Não necessariamente a perspectiva feminista vai levar, sempre, a um resultado favorável às mulheres em um caso concreto. Podemos considerar, inclusive, processos em que as mulheres estão nos dois polos ou casos em que não estamos discutindo algum tema que envolva alguma questão de gênero ou de direitos das mulheres. O que está em questão nas teorias feministas e nos estudos de gênero é mais algumas formas de raciocínio jurídico e menos uma defesa das mulheres, de modo essencialista.

 

É necessário que os cursos de Direito no país trabalhem melhor as questões de gênero?

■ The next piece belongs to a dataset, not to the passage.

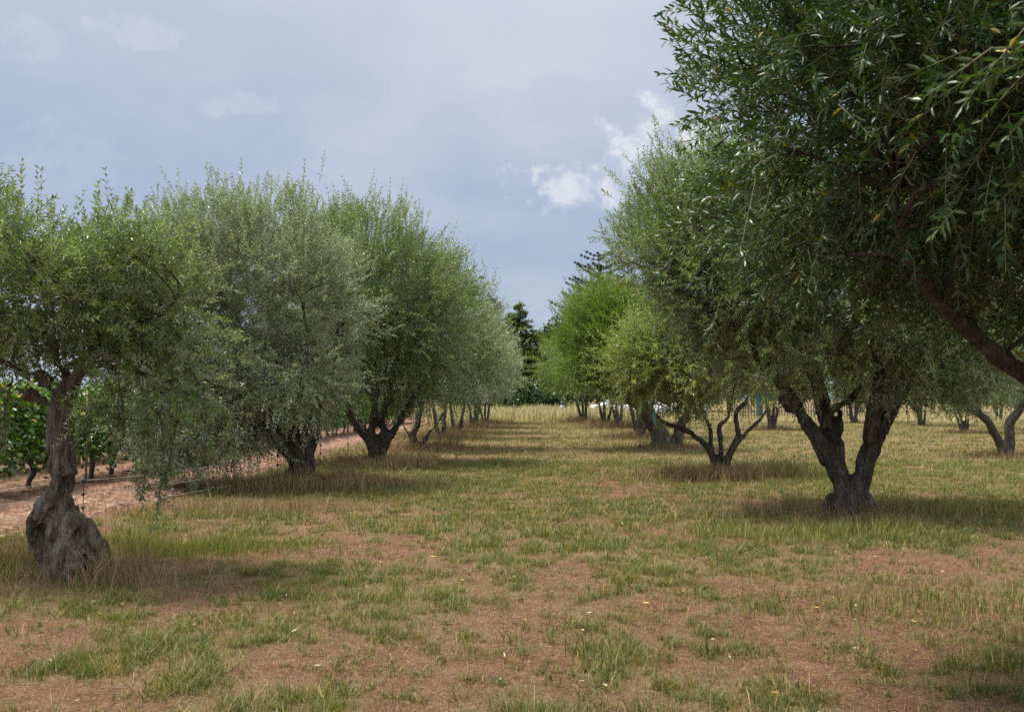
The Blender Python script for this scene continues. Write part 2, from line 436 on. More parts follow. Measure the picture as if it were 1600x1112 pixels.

Como é possível fazer isso?

 

Pouca gente sabe, mas a Lei Maria da Penha, que foi aprovada em 2006, previu em seu texto, como diretriz de prevenção à violência doméstica e familiar contra mulheres e meninas, a inclusão de conteúdos relativos aos direitos humanos, à equidade de gênero e de raça ou etnia e ao problema da violência doméstica e familiar contra a mulher nos currículos escolares brasileiros de todos os níveis de ensino, incluindo o Ensino Superior.

 

Nos cursos jurídicos, essa diretriz é de crucial importância. São os cursos de Direito que formam quase todos os profissionais que atuam no sistema de Justiça. Sem a formação correta para as questões de gênero, raça, etnia e direitos humanos, é muito difícil que tais profissionais consigam atuar com a diligência devida em muitos casos jurídicos, pois são esses conteúdos formativos que ajudam a problematizar a cultura machista, sexista e violenta que atravessa todos e todas nós.